After the actual work of composing was done, Gershwin spent some nine months orchestrating the opera, and in September 1935, Porgy and Bess opened in Boston, moved to New York for a 16-week run, then went on a road tour of three months. To be sure, there were dissenting voices that said Porgy and Bess is a super-musical rather than an opera, but the overwhelming consensus was and is that, nomenclature aside, the work is a masterpiece – an American classic. (An extravagant production at the Metropolitan Opera in New York in the 1980s, although late in coming, was a welcome acknowledgment of that fact from our country’s most august opera house.)

Gershwin’s open sesame to success with Porgy was due to his sense of artistic rightness and his complete honesty with himself.
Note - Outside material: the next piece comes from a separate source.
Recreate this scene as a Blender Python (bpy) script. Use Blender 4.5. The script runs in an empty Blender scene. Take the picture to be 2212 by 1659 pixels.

The work has its big set pieces, but in style and content it does not have pretensions to grand opera status. It is gloriously melodious and unabashedly melodramatic; there are at least five important roles; the orchestra is large and rich, and participates importantly, as does a chorus. Come to think of it, how much more grand opera-like could the work be?

The music of Porgy and Bess is so loved that performances of it cannot be limited to the formal context of a staged production. Thus the songs are offered individually or in all manner of combinations arranged in medleys, sung or merely played, and Gershwin himself made a concert suite of selections from the opera, which he titled Catfish Row. Further, an important addition to the Porgy literature was made in the form of the present Symphonic Picture, a synthesis of the score written by Robert Russell Bennett at the request of conductor Fritz Reiner, who premiered it with the Pittsburgh Symphony in 1943. Bennett was eminently well-equipped for the commission. A friend of Gershwin who had scored several of the composer’s Broadway shows, Bennett lavished both technical expertise and affection on the work.

The Symphonic Picture begins with an evocative introduction, and then goes on to include a large cross-section of the score taken out of sequence of the action: the calls of the Strawberry Woman and the Crab Man (virtually the only ‘folk’ music in the opera); Clara’s music, followed by the opera’s opening; “Summertime”; “I Got Plenty of Nothin’”; the hurricane music; “Bess, You is My Woman”; “I Can’t Sit Down”; “There’s a Boat Leavin’ Soon for New York”; “It Ain’t Necessarily So”; and, to close, the rousing “Oh Lord, I’m on My Way.”